>> BEGIN RECORDS FOR PROCESSING

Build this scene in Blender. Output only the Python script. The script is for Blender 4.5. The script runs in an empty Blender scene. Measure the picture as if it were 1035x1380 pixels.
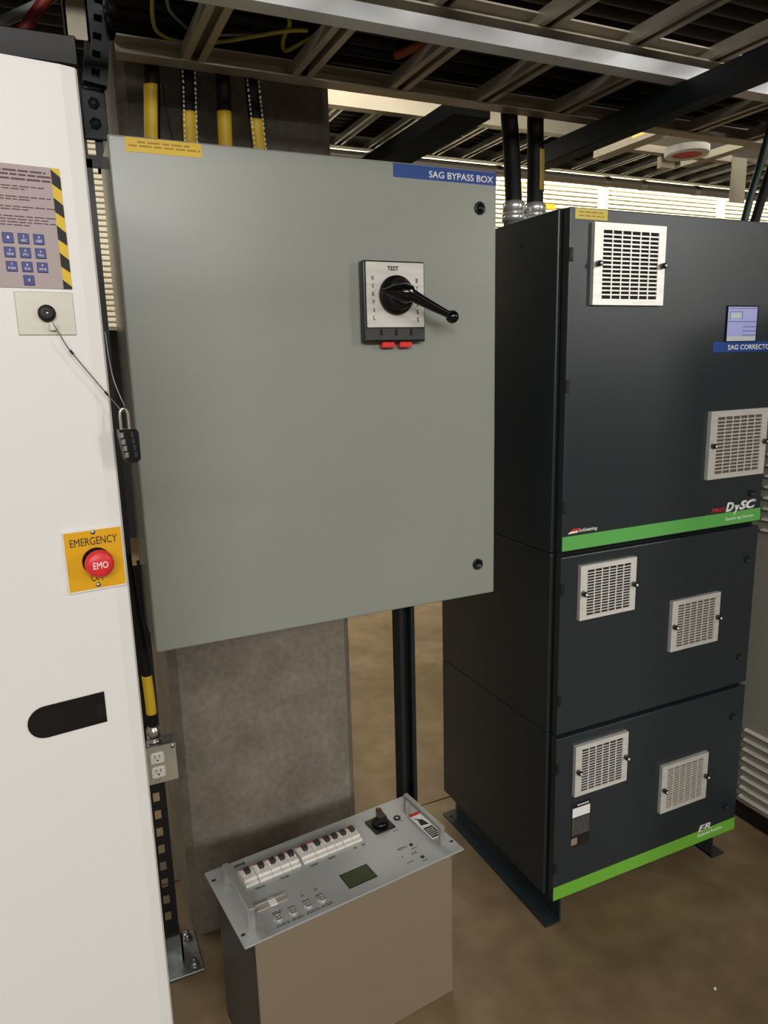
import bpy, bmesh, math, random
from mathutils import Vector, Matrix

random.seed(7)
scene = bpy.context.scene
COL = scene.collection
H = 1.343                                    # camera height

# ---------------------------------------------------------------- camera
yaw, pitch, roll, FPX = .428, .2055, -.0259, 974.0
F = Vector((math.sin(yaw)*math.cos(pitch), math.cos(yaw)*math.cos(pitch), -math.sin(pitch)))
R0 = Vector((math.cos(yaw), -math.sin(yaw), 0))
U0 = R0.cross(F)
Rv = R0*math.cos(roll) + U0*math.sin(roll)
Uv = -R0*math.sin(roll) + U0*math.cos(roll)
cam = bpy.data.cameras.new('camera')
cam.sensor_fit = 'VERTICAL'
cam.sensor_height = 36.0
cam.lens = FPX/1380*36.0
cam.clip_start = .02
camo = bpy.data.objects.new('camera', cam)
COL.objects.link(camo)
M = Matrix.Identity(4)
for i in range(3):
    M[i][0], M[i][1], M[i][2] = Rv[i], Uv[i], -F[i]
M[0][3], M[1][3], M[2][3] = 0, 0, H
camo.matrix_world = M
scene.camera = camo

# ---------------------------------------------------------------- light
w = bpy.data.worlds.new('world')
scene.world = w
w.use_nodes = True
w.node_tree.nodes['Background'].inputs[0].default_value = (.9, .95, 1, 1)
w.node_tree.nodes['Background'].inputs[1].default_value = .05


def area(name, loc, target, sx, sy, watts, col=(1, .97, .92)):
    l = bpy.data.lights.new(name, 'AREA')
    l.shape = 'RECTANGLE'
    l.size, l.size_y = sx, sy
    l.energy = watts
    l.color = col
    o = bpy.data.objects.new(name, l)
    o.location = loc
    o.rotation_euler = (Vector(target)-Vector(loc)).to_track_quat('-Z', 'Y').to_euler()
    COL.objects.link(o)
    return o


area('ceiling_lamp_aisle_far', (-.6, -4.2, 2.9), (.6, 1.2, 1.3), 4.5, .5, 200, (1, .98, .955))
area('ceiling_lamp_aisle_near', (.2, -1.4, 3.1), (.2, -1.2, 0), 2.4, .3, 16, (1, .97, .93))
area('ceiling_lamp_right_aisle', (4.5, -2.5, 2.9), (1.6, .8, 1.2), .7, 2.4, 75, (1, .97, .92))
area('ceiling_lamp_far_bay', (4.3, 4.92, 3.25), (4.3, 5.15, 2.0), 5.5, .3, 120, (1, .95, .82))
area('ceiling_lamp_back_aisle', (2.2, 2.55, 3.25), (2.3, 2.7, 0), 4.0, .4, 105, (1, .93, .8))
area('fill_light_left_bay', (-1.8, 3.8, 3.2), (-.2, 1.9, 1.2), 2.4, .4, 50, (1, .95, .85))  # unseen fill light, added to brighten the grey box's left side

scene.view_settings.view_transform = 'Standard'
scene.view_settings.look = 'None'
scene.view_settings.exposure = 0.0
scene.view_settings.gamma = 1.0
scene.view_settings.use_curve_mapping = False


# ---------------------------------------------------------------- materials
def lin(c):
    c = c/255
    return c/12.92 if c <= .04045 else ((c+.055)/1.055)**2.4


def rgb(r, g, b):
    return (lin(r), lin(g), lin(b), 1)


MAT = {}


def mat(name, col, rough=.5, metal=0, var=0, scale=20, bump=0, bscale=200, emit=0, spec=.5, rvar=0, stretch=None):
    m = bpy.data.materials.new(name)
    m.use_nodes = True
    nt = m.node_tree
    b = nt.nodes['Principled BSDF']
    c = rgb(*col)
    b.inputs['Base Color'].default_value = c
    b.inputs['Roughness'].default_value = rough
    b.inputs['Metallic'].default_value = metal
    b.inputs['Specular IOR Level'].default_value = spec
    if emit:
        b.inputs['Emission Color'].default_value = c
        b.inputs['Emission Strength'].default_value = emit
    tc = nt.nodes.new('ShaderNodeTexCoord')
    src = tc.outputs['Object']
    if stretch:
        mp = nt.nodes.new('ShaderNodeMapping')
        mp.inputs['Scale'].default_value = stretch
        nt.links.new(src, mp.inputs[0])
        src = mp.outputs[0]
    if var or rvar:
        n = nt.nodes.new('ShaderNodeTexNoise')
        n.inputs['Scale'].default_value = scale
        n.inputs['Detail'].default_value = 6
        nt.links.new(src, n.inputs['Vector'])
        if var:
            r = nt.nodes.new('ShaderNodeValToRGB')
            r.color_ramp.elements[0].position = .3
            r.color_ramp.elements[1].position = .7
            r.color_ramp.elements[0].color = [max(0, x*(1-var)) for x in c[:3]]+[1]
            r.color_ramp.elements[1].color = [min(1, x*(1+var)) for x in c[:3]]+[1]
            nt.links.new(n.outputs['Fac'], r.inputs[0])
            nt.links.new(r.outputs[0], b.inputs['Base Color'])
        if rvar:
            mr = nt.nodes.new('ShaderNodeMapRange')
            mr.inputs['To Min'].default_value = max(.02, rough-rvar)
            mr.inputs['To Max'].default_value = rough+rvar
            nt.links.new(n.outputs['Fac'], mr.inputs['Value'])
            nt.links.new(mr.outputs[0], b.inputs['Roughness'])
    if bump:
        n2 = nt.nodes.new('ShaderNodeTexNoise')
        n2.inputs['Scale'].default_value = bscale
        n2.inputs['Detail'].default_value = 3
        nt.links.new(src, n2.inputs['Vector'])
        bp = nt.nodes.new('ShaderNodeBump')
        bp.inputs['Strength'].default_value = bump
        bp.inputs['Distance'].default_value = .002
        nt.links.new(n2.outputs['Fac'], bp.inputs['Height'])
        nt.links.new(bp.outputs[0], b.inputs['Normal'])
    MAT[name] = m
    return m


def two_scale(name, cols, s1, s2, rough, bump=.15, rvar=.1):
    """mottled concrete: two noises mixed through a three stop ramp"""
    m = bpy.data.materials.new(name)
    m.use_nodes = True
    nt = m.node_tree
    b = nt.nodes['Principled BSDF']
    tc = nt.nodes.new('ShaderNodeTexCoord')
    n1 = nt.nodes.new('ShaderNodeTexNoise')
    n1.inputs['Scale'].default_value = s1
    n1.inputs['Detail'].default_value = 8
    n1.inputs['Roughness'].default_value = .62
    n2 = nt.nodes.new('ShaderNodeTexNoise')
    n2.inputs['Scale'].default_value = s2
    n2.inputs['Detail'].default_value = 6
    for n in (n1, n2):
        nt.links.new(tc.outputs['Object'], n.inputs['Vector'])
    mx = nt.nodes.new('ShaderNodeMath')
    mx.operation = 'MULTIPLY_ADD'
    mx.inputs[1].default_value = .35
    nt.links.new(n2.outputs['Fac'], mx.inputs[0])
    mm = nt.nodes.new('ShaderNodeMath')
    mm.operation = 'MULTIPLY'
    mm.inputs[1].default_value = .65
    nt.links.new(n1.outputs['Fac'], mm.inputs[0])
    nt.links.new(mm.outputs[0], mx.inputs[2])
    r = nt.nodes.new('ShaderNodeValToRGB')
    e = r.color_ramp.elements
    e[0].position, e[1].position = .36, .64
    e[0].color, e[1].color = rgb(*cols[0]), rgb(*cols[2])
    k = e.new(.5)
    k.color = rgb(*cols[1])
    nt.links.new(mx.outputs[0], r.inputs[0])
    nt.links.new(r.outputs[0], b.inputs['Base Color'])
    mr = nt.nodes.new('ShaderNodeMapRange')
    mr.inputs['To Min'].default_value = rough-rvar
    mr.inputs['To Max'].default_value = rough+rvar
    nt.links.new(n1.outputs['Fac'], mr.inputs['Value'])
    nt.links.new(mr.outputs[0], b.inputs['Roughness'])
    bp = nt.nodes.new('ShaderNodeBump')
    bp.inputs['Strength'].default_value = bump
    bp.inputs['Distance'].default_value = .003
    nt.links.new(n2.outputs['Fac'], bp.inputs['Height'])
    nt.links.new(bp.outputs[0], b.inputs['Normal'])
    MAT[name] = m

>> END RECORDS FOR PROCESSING
>> BEGIN RECORDS FOR PROCESSING

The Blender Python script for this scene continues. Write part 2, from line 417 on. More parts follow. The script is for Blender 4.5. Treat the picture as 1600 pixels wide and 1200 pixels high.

>> END RECORDS FOR PROCESSING
>> BEGIN RECORDS FOR PROCESSING

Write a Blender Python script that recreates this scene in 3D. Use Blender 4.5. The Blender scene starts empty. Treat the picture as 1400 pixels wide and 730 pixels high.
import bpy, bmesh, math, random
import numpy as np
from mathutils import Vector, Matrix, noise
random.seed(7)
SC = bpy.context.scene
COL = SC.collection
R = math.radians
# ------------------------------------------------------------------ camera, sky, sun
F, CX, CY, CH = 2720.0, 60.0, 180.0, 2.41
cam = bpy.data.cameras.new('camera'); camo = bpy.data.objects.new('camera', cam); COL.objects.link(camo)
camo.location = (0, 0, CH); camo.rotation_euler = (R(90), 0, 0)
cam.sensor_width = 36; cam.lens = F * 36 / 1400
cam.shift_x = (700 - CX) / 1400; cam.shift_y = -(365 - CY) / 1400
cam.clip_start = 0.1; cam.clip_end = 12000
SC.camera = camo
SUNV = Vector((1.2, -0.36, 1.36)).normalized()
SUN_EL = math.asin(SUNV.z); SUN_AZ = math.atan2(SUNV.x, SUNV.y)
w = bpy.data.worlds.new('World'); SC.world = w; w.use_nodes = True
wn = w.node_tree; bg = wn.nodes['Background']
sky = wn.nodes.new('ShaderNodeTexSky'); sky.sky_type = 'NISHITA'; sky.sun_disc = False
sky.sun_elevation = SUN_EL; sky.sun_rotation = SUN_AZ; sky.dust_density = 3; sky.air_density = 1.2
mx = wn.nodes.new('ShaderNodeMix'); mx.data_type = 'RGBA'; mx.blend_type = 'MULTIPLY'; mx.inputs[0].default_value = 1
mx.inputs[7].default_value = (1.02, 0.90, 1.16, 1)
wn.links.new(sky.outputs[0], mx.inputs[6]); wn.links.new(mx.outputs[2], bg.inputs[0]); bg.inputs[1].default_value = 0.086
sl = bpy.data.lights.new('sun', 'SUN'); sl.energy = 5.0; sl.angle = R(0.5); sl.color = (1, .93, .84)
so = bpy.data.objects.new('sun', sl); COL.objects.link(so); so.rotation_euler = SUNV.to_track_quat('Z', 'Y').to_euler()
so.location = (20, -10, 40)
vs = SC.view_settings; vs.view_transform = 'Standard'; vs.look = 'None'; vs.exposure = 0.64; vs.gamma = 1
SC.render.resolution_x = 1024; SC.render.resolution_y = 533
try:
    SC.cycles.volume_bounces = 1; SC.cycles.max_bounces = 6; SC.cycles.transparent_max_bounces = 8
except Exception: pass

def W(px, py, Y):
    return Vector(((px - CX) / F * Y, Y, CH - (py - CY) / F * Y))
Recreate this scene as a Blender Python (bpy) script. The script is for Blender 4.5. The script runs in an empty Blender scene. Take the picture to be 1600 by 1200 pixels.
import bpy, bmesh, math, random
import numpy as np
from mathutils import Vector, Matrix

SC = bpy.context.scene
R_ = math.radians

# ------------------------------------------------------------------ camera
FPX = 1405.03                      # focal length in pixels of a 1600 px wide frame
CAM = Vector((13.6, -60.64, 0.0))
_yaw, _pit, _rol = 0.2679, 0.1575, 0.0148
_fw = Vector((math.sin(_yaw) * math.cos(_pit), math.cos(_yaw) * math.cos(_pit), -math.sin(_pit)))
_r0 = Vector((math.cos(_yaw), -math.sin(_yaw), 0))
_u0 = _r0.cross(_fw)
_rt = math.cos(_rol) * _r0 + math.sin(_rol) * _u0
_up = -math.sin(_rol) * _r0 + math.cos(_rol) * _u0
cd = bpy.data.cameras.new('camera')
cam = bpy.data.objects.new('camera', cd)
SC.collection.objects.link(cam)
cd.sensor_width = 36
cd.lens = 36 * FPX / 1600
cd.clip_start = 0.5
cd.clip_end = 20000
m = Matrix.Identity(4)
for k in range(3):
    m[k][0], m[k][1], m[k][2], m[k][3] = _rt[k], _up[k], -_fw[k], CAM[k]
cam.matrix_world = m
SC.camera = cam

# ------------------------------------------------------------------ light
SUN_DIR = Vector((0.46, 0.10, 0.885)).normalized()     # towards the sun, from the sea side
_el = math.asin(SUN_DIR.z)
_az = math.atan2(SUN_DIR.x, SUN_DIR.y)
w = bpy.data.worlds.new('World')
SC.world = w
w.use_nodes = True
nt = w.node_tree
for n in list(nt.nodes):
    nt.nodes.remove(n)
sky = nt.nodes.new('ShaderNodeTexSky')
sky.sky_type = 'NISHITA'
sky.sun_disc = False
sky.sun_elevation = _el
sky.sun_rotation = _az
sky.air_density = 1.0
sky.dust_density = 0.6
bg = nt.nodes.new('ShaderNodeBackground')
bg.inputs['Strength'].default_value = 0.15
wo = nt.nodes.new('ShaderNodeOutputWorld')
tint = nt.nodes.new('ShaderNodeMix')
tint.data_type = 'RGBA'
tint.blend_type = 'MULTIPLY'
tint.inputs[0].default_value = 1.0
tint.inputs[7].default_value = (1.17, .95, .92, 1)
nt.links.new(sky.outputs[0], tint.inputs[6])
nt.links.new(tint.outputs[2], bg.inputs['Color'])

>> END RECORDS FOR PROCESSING

Make an exact copy of the lines from the one with "Build this scene" through the one with "# camera height", both ends in, and nothing else. Drop every picture.

• **FINISHED TASK**:
Build this scene in Blender. Output only the Python script. The script is for Blender 4.5. The script runs in an empty Blender scene. Measure the picture as if it were 1035x1380 pixels.
import bpy, bmesh, math, random
from mathutils import Vector, Matrix

random.seed(7)
scene = bpy.context.scene
COL = scene.collection
H = 1.343                                    # camera height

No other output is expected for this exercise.